Faz algumas semanas eu tive a feliz oportunidade de participar de um casamento muito interessante. A noiva e o noivo eram de culturas super diferentes, com personalidades distintas. A dinâmica do casamento foi incrível, não havia Padre nem religiões envolvidas. Tudo foi ao redor dos noivos. Foram lidos textos belíssimos sobre a relação entre duas pessoas, valores que são a base para a construção de um alicerce sólido na relação entre casais. A história deles foi também recontada por um dos primos do noivo e todos os envolvidos puderam conhecê-los um pouquinho melhor.
Após a leitura desses textos, foram feitos os votos entre os noivos. Foram votos incríveis, lindos. Reflexões que fazem muito sentido, de respeito e amor entre um casal que aparentam ter uma alma iluminada. Mas de tudo o que foi lido e falado durante a cerimônia, algo me chamou muita atenção. Uma frase dita pela noiva ao noivo. Foi algo mais ou menos assim: “em nossas discussões, prometo olhar primeiro para dentro de mim”. Eu interpretei aquela frase como se ela estivesse propondo que em qualquer desavença entre o casal, ela iria buscar primeiro internamente se o erro não estava do lado dela.
Achei aquela frase, aquele voto, algo de uma grandeza sem tamanho. Em uma sociedade em que normalmente apontamos dedos uns para os outros buscando culpados por todas as situações em que nos encontramos nas diversas esferas de nossas vidas, ver alguém que se proponha a olhar primeiramente para dentro de si, avaliando seu comportamento antes de apontar culpados, é sem dúvida algo muito incomum. Eu mesmo vou me observar mais a este respeito para entender qual o meu comportamento padrão, por assim dizer.
Depois de ter presenciado falas tão belas e a proposição da noiva por olhar para si mesma antes discutir o comportamento dos outros, me dediquei a estudar um pouco mais sobre algumas teorias da personalidade para ter um mínimo de entendimento sobre as diferenças entre as pessoas quanto ao comportamento de normalmente apontar culpados.
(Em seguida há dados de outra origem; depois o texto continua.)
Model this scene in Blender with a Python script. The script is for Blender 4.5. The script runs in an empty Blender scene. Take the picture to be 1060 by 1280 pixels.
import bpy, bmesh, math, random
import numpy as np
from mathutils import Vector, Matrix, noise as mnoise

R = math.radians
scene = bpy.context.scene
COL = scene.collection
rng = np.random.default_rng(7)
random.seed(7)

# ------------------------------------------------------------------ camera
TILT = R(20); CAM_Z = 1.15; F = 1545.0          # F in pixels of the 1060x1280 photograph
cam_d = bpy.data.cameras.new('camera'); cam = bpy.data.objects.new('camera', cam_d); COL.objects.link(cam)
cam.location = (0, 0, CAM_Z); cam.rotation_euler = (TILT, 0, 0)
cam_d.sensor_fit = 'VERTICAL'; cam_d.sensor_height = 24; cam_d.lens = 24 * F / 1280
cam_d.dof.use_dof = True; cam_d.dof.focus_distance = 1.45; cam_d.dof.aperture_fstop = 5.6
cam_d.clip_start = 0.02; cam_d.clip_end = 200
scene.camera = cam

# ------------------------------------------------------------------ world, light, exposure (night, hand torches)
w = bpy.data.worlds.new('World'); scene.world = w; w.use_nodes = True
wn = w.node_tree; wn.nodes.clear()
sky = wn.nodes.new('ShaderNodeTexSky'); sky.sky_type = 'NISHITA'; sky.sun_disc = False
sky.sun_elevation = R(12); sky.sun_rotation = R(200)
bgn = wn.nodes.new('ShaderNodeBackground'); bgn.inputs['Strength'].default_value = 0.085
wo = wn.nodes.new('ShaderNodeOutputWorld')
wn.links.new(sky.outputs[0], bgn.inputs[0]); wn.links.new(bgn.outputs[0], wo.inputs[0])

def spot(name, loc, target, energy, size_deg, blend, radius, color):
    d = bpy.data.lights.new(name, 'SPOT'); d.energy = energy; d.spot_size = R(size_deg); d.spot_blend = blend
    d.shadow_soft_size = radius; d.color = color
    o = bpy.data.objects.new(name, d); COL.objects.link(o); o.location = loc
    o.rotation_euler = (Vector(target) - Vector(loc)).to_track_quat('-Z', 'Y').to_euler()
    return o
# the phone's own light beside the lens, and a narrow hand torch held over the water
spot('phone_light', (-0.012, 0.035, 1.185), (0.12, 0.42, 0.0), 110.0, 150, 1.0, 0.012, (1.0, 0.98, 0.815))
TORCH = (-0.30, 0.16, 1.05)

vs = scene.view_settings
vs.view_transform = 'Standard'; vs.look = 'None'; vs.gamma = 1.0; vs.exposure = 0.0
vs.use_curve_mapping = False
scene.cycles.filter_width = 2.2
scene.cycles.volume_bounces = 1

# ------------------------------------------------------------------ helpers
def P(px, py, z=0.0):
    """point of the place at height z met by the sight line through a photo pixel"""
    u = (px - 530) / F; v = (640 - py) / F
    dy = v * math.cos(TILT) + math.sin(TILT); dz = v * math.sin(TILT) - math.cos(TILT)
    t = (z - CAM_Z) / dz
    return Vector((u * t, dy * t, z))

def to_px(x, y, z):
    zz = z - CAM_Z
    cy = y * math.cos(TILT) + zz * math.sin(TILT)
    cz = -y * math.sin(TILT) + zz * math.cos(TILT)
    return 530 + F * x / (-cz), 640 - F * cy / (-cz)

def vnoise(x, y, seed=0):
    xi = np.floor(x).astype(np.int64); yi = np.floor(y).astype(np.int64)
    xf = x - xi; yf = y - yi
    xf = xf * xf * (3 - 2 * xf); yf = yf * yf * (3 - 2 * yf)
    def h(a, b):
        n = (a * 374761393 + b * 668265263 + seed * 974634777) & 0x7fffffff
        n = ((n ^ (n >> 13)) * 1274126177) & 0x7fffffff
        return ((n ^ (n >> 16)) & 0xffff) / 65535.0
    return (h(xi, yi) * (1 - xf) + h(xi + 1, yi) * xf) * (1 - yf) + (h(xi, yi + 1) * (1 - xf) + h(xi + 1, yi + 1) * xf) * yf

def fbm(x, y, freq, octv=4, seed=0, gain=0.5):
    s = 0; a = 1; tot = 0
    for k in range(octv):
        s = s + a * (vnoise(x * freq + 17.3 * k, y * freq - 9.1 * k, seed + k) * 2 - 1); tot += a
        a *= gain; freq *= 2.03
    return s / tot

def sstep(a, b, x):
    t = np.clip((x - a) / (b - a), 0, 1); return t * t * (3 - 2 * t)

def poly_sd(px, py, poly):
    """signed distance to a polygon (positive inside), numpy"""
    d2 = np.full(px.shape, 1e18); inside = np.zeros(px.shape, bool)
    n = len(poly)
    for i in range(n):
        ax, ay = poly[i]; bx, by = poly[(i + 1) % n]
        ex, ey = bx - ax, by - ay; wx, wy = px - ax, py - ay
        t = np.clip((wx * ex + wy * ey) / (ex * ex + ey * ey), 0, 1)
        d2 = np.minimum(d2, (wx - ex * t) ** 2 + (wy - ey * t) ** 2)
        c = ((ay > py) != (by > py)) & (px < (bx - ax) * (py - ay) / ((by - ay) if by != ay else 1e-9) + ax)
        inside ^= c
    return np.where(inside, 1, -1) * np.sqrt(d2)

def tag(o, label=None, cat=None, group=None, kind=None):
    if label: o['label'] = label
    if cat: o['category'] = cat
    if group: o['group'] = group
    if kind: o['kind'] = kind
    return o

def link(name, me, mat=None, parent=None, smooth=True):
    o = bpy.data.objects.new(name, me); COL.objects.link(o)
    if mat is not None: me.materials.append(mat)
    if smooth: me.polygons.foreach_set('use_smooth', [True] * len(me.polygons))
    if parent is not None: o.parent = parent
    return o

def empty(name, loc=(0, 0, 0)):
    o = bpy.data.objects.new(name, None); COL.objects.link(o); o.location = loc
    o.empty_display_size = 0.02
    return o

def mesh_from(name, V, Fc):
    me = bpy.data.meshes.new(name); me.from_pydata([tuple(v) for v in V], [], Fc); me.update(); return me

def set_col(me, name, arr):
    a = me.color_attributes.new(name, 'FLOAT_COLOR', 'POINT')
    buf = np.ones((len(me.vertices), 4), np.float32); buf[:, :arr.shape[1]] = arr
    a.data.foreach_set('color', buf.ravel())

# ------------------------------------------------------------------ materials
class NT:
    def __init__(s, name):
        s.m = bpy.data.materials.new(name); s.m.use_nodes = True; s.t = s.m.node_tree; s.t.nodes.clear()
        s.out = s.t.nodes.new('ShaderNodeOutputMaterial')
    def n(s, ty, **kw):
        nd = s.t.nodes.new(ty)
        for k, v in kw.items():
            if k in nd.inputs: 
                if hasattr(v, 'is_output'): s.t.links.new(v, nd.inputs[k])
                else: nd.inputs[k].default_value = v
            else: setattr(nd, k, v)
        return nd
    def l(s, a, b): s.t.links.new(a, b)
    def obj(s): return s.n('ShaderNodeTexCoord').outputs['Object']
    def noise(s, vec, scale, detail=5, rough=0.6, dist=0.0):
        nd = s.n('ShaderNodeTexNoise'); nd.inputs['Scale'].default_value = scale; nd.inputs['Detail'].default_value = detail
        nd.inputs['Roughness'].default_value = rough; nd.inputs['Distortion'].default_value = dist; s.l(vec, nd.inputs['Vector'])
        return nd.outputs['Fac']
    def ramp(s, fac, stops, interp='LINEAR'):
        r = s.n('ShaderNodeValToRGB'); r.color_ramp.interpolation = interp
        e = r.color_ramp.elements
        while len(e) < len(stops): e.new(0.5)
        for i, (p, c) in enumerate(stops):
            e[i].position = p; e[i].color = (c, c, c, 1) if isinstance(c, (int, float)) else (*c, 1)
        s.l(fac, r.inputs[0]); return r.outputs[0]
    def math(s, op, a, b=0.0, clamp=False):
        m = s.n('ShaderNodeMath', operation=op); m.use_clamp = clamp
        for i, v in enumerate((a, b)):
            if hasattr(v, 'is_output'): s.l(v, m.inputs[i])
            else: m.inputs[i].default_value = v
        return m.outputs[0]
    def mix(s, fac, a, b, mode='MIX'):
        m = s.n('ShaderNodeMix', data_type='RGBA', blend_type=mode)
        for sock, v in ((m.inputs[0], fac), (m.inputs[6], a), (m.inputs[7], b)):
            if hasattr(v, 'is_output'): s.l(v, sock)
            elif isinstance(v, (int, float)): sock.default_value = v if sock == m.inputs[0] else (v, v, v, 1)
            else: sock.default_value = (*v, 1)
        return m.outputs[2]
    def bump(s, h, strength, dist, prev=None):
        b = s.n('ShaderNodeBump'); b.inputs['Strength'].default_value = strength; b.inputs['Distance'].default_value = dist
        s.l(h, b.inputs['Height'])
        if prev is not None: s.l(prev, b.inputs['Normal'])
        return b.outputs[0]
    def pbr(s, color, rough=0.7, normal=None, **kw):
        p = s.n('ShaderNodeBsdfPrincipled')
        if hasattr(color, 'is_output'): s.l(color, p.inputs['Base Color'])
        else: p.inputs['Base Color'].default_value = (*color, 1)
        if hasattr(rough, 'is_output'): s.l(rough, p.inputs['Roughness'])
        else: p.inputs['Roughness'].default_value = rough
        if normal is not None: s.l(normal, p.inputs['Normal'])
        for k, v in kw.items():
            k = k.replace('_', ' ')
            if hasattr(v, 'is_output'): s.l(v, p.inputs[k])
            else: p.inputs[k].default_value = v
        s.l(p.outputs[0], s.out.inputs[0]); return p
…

Vi na teoria de Carl Rogers alguns componentes que podem nos ajudar a entender melhor e, até mesmo, nos ajudar a refletir para entender se não podemos nos aproximar mais do comportamento da noiva.
Existem dois conceitos na teoria do Rogers que podem nos ajudar nessa discussão. Primeiro é o conceito de Autoatualização, que se caracteriza pela formação do Eu de cada um de nós diante das experiências de vida que vamos obtendo durante nossas jornadas. Esse conceito é muito forte porque estabelece que cada um de nós somos, em essência, diferentes, dado que é impossível que tenhamos experiências de vida absolutamente iguais uns aos outros. Logo, o Eu de cada um de nós é mutável e vai se adaptando de acordo com o nosso processo de envelhecimento.
O segundo é o conceito de Consciência. Para o Rogers, basicamente, a consciência nada mais é do que o processo de confrontamento da experiência que estamos vivenciando hoje com o nosso Eu construído (ou Autoatualizado). Isso significa que, dependendo do contexto em que estamos vivenciando uma experiência, podemos interpretá-la de formas diferentes de acordo com o Eu construído. Sei, é complicado, tive que ler isso várias vezes para ter uma interpretação. Então deixa eu dar um exemplo.
Vamos supor que você tenha vivido em dois ambientes. Sua casa, muito segura, onde sempre ouve diálogo e compreensão com as pessoas que vivem ali. E seus distintos ambientes de trabalho, sempre hostis onde você sempre ficou inseguro e nunca conseguiu discutir abertamente um assunto. Seu Eu foi Autoatualizando e sendo retroalimentado por estes dois contextos. Tendo sido formado nestes contextos você pode desenvolver dois comportamentos diferentes quando há uma situação de confrontamento.
No seu trabalho, neste tipo de situação, você vai sempre ficar na defensiva. Vai normalmente buscar se proteger e não vai se apresentar de forma aberta para discutir o problema. Vai, possivelmente, reagir apontando dedos, buscando culpados. Já em casa, você vai se abrir, ali você conhece as pessoas, sabe que está seguro e pode ter uma conversa franca, pode inclusive olhar para dentro e dizer: “tenho culpa, meu comportamento foi inadequado”.
Então é assim, se olharmos a fala da noiva sob o olhar do Carl Rogers, podemos inferir que ela foi criada em um ambiente seguro, onde teve a chance de se manifestar e ser escutada. Foi, possivelmente, muito compreendida durante sua vida toda. Isso explicaria sua tranquilidade em buscar primeiramente avaliar seu próprio comportamento. Mas, e nós? E nossos filhos? Qual será o contexto de vida que estamos proporcionando a Autoatualização do Eu deles?